At relief camps, long lines of people waited to collect rations of rice and oil. Where there were no camps, people clustered on roadsides hoping for handouts. "Help us!" was written in chalk on the side of one home.

"Please, don't wait too long," said Ma Thein Htwe, 49, who waited with dozens of other women and children at a monastery in Kungyangon for her ration of rice.

Ko Zaw Min, 27, said not enough aid was reaching his community. Each family was given only about a pound of rice a day.

"I want to build my home where it used to stand, in the field over there," said the farmer, who lost his 9-year-old son and month-old baby in the disaster. "But I have nothing."

Debbie Stothard, head of the Southeast Asian human rights group ALTSEAN-Burma, said the ruling generals were manipulating aid and delivering it selectively, ignoring the needy.

"Even in the Yangon area, which is reachable by the regime, people are complaining they are not getting aid. What they are getting is rotting rice," she said in Bangkok.

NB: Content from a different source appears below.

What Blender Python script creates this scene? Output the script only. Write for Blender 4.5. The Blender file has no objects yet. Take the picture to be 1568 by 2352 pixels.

Burma's junta has also been criticized for holding a referendum on Saturday on a new constitution aimed at solidifying its hold on power.

The referendum seeks public approval of a new constitution which guarantees 25 percent of parliamentary seats to the military, allows the president to hand over all power to the military in a state of emergency, and bans pro-democracy leader Aung San Suu Kyi from public office — elements critics say defy the junta's professed commitment to democracy.